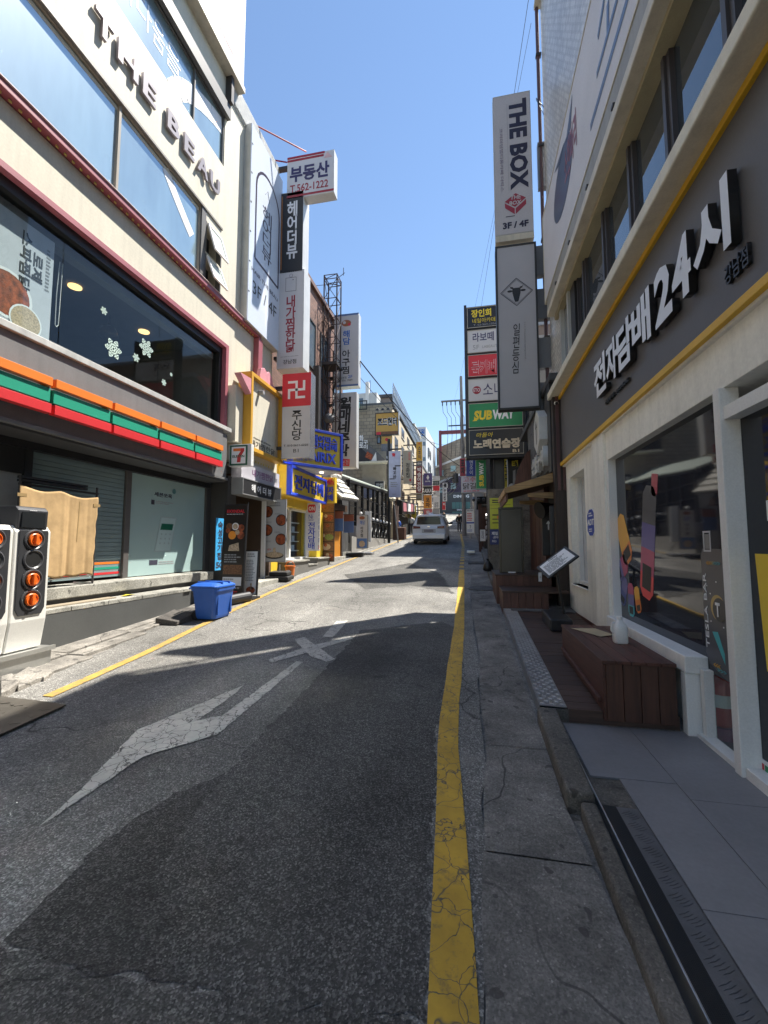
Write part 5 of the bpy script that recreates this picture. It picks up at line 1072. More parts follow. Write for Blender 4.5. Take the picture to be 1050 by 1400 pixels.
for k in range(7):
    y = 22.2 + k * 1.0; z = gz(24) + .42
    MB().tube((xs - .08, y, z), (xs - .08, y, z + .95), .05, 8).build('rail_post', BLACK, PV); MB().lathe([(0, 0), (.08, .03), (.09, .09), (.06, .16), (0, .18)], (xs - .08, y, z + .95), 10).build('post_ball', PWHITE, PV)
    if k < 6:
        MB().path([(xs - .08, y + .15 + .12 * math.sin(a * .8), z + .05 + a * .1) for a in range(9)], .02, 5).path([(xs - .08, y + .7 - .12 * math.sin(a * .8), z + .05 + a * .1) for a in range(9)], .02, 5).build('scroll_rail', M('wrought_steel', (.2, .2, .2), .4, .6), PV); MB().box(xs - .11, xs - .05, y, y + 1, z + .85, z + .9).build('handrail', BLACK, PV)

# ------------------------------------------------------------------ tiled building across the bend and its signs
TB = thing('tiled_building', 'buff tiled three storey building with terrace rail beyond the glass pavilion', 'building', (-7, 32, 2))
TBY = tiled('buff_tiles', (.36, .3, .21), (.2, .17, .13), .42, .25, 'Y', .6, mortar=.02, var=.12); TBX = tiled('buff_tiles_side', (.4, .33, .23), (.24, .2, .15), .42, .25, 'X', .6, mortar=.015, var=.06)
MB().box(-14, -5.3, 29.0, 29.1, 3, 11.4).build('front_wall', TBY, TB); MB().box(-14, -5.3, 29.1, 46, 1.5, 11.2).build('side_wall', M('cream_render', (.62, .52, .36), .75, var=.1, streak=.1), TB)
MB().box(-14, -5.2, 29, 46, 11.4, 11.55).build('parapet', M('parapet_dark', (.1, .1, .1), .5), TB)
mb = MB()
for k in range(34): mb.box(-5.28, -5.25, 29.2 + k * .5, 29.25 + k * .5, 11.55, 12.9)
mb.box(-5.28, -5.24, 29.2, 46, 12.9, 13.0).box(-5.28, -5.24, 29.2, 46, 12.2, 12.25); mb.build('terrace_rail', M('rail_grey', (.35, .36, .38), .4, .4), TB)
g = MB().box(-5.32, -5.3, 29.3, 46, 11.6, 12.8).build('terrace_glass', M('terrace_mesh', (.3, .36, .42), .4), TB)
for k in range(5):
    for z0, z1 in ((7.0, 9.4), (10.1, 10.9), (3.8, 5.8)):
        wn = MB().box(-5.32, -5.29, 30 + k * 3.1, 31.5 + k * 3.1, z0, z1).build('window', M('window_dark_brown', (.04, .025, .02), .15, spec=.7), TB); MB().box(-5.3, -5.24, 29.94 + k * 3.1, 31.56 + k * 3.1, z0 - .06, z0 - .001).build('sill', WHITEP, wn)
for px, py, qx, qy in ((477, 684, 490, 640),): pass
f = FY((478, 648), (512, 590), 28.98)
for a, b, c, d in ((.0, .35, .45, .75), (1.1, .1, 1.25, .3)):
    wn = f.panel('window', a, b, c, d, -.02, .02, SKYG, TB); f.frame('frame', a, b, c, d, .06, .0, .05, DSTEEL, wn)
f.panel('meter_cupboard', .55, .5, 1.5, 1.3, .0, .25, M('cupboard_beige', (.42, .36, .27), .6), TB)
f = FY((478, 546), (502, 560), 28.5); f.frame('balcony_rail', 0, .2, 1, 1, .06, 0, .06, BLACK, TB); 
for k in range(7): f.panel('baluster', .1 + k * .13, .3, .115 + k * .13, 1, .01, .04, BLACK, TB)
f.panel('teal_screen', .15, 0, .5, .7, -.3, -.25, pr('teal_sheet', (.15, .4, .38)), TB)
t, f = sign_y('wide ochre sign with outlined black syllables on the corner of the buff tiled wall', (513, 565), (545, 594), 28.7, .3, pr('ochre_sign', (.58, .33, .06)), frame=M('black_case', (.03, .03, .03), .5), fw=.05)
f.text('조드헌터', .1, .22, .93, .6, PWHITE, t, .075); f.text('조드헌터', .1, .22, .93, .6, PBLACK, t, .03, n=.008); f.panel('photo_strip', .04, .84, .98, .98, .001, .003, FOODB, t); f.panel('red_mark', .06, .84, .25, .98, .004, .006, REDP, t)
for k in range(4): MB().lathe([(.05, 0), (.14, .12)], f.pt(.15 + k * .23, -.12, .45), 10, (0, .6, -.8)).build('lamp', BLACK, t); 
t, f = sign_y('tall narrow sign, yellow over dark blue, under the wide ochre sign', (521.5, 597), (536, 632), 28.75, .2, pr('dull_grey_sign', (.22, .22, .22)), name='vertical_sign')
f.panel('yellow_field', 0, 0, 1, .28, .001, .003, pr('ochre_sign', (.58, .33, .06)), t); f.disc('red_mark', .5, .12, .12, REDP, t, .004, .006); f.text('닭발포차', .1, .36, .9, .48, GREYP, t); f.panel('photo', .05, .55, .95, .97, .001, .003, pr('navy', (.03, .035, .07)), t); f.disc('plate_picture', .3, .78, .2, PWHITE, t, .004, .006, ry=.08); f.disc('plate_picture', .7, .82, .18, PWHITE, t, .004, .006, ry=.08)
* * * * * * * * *
**THE REQUEST**: Write out the lines from the start of the material to the line with "MB().path([(xs - .08, y", inclusive and exactly. Skip the pictures.

**WRITTEN RESPONSE**:
Write part 5 of the bpy script that recreates this picture. It picks up at line 1072. More parts follow. Write for Blender 4.5. Take the picture to be 1050 by 1400 pixels.
for k in range(7):
    y = 22.2 + k * 1.0; z = gz(24) + .42
    MB().tube((xs - .08, y, z), (xs - .08, y, z + .95), .05, 8).build('rail_post', BLACK, PV); MB().lathe([(0, 0), (.08, .03), (.09, .09), (.06, .16), (0, .18)], (xs - .08, y, z + .95), 10).build('post_ball', PWHITE, PV)
    if k < 6:
        MB().path([(xs - .08, y + .15 + .12 * math.sin(a * .8), z + .05 + a * .1) for a in range(9)], .02, 5).path([(xs - .08, y + .7 - .12 * math.sin(a * .8), z + .05 + a * .1) for a in range(9)], .02, 5).build('scroll_rail', M('wrought_steel', (.2, .2, .2), .4, .6), PV); MB().box(xs - .11, xs - .05, y, y + 1, z + .85, z + .9).build('handrail', BLACK, PV)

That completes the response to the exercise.